Do Benedict and Rowan have a point?


The Bishop of Rome recently divulged his thoughts concerning the growth of Pentecostal and Evangelical Christianity around the world:
'Faced with a new form of Christianity, which is spreading with overpowering missionary dynamism, sometimes in frightening ways, the mainstream Christian denominations often seem at a loss. This is a form of Christianity with little institutional depth, little rationality and even less dogmatic content, and with little stability. This worldwide phenomenon . . . poses a question to us all: what is this new form of Christianity saying to us, for better and for worse?'
Benedict XVI, Erfuhrt, Germany, 23rd September, 2011

Benedict admits the 'missionary dynamism' of what he looks at as 'a new form of Christianity', yet he goes on to bring a major critique.

His Anglican counterpart in Canterbury has also given his view of Evangelicalism:
'It is something that I think became very important to me at one or two points when I needed it as a kind of corrective to what can be a slightly precious and elitist anglo-catholicism. Sometimes you just need to sing Blessed Assurance and hit a tambourine. You just need to know that there is something profoundly simple about what an evangelical would rightly call a personal relationship with Jesus Christ, and that nothing substitutes for that.'
Rowan Williams, the Archbishop of Canterbury,cited by Gary Williams

Both the Pope and the Archbishop of Canterbury critique evangelicalism for being too simple. Rowan Williams might be trying to say something nice about evangelicals, but at the same time it seems that it's too simple to substitute for his anglo-catholicism. 'Sometimes' is the key word. Benedict (as ever) is much more direct in his critique: pentecostalism and evangelicalism are, in his view, 'a form of Christianity with little institutional depth, little rationality and even less dogmatic content, and with little stability.' To sum them both up, we evangelicals are just too simplistic.

The question is, though, do Benedict and Rowan have a point?

It would be hard argue that there aren't plenty of examples of 'little institutional depth, little rationality and even less dogmatic content, and with little stability' within the evangelical world. The concept of schism has been virtually excised from our collective memory. It almost seems that these days anyone can start their own church or denomination, or appoint themselves pastor, archbishop or apostle. And ecclesiastical empires can be built around a man. Surely that's evidence enough of a lack of institutional depth.

As for lack of stability, how often do fads not come and go? How often do we not leap from one latest thing to the other? How often are we not told that God is doing a new thing? And the lack of dogmatic content is regularly seen when the popularity of a preacher is more important than whether or not he believes in the Trinity; when statements of faith make much of prosperity and nothing of the Atonement; when preachers proclaim the American dream rather than Christ crucified.

Yet, this isn't the whole of evangelicalism. It isn't even representative. This is the fringe. And even Catholicism, both of the Roman and Anglo varieties, has its unrepresentative fringe. (Yes, unrepresentative was the most charitable word I could think of.)

True evangelicalism is full of dogmatic content, for true evangelicalism is rooted in the Evangel.
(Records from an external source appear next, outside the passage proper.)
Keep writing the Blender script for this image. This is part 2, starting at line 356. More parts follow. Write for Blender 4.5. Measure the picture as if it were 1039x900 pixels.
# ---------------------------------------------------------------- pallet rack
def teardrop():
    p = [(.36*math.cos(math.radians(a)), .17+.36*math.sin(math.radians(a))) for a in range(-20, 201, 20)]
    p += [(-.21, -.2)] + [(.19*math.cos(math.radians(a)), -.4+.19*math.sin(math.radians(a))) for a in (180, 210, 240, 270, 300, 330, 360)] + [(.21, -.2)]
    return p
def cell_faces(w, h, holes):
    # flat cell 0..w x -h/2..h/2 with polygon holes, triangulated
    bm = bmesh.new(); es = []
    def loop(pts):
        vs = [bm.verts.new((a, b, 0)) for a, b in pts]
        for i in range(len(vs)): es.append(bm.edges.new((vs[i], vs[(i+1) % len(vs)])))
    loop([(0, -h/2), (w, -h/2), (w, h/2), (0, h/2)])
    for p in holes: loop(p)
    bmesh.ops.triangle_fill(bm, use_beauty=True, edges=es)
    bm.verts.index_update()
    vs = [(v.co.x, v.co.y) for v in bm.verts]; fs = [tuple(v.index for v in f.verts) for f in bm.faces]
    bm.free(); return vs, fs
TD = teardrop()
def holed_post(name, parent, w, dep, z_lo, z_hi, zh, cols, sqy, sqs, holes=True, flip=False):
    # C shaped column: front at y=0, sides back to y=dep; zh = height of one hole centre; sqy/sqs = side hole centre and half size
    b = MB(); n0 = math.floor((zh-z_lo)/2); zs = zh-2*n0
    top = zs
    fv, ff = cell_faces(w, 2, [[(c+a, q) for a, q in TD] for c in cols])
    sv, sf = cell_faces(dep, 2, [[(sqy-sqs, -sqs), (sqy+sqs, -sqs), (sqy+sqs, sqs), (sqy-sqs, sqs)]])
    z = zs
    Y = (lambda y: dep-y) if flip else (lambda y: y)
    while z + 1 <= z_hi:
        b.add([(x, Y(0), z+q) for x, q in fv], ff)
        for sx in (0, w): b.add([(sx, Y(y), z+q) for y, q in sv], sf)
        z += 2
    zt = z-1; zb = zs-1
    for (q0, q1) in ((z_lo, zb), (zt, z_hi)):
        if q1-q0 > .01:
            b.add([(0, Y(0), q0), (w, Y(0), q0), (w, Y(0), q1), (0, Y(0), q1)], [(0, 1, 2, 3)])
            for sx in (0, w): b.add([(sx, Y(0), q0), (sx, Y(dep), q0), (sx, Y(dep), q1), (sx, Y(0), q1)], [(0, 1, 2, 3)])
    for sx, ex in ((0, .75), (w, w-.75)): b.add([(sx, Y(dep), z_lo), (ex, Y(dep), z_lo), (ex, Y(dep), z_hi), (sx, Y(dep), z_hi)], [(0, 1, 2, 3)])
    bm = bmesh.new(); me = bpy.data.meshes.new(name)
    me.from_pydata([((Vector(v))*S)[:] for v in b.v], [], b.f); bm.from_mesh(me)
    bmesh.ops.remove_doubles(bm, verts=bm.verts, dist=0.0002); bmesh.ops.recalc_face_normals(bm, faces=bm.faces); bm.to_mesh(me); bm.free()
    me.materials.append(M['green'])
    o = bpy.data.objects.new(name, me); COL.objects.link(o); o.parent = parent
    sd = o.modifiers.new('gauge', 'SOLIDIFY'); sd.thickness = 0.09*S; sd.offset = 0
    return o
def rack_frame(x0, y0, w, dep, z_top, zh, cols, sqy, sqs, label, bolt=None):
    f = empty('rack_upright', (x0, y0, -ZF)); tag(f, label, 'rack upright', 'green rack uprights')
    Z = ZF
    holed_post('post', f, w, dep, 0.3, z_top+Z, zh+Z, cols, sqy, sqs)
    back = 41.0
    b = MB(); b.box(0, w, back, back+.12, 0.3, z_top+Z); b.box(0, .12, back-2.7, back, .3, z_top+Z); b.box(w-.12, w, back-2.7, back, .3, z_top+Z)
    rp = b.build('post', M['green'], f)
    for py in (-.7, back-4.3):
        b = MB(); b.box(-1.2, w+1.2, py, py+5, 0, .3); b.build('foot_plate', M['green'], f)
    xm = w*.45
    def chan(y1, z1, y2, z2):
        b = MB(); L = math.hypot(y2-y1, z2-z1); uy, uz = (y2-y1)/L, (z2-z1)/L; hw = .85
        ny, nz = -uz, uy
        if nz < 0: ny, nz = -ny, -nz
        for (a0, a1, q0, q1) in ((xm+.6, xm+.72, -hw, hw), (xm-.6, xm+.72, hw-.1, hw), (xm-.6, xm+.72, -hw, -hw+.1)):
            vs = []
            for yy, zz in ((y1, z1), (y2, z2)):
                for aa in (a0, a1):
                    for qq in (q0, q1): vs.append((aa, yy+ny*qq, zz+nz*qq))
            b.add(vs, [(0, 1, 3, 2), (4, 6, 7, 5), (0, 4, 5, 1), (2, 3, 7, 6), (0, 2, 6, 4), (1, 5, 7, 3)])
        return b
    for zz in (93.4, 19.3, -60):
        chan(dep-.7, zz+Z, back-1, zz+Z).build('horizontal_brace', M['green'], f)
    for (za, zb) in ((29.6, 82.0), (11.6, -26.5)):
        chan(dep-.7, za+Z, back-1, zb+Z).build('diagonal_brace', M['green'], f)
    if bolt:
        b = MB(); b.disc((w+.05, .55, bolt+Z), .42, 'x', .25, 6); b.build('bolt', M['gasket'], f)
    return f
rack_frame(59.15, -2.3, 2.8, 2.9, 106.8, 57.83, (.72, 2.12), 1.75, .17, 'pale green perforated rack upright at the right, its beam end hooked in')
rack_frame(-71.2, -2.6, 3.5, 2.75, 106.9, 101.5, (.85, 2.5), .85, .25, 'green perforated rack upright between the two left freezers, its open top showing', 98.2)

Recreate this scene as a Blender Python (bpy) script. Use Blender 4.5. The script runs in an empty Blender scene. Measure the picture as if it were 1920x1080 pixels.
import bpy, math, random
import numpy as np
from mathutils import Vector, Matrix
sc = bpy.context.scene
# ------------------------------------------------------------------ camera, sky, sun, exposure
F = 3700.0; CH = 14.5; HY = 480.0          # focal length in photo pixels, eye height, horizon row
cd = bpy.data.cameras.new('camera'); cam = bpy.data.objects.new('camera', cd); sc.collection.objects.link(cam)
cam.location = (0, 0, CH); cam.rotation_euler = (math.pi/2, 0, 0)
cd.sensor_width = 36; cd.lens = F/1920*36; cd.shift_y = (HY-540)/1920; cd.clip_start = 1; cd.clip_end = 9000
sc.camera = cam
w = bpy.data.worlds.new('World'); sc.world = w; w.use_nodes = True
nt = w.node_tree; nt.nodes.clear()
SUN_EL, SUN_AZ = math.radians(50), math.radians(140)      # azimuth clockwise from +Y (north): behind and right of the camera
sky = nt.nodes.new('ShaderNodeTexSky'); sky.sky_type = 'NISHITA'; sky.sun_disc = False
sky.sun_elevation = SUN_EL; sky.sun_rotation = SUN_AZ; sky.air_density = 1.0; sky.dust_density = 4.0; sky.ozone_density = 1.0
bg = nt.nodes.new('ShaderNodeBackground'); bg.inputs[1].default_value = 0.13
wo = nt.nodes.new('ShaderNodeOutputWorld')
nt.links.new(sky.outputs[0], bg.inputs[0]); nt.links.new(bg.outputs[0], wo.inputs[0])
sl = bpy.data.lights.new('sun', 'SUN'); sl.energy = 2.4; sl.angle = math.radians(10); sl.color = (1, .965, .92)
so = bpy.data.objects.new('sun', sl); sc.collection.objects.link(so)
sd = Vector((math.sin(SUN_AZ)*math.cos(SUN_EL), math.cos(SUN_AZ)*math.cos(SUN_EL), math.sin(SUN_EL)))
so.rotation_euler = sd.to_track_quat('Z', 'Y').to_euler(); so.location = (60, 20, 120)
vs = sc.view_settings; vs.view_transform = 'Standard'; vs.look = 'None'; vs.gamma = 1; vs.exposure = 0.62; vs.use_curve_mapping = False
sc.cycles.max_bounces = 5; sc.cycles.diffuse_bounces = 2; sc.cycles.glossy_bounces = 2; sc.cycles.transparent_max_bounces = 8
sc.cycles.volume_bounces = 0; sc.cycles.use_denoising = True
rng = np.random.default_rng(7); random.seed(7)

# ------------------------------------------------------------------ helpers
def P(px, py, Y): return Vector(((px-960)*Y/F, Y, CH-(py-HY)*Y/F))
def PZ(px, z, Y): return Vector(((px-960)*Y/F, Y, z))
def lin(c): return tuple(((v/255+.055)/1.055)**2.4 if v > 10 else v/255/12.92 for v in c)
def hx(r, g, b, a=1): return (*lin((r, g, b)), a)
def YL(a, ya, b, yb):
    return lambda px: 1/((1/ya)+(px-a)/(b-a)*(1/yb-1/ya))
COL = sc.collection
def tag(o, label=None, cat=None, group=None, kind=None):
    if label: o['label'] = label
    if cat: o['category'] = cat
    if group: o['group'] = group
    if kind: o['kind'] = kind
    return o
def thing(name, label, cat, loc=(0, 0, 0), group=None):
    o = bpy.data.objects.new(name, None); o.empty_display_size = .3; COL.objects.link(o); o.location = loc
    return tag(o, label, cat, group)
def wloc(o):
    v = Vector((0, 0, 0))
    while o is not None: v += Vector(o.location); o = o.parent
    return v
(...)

The Evangel, the Gospel, is, after all, the very heart of Christian dogma. And that evangelical dogma isn't limited to a simplistic concept of a 'personal relationship with Jesus'; rather such language is shorthand for being united to Christ in His death and resurrection by His Holy Spirit, who works faith in us and so having the sinless life and atoning death of Jesus Christ credited to our account, being received as sons of God by adoption, and being conformed more and more to the image of Christ. Even that's just the briefest of summaries. True evangelicalism has profound dogmatic depths.

And dogmatic depth brings with it stability. Christ has given gifts of men to His Church 'till we all come to the unity of the faith and of the knowledge of the Son of God, to a perfect man, to the measure of the stature of the fullness of Christ; that we should no longer be children, tossed to and fro and carried about with every wind of doctrine, by the trickery of men, in the cunning craftiness of deceitful plotting' (Eph. 4:13-14). It is growth into the unity of the faith that brings stability.

Institutional depth isn't beyond us either. While we may not see (nor would we wish to) the complexity of institution of the Roman Church, true evangelicals have, since the Reformation, held that the visible church is known where the Word is rightly preached, the sacraments rightly administered and church discipline duly exercised. The last of these three marks particularly guards against the perpetual schism and the ecclesial empires of the 'unrepresentative' fringe. Evangelical belief doesn't necessitate independency.

So do Benedict and Rowan have a point? Yes and No. Yes, there are all too many examples of what they lament. But no, that's not true of all evangelicals, nor should it be. No, that's not the heart of evangelicalism. No, that's not the necessary implication of what we believe.

The gospel is a simple message. Faith in Jesus is a simple trust. But none of it is simplistic.

The challenge for us as evangelicals and pentecostals in the world today is not to drift off to the fringe. Not to allow pragmatism to invade and transform us into something overly simplistic. But rather to wade deeper into the depths of the dogma, to dive into the profundities of the gospel, to 'read, mark, learn and inwardly digest' the Word of God in all its fullness.

Tambourines and Blessed Assurance aren't the content and extent of our evangelical faith. They're simply the unburdened expression of the joy that the depths of the Gospel brings.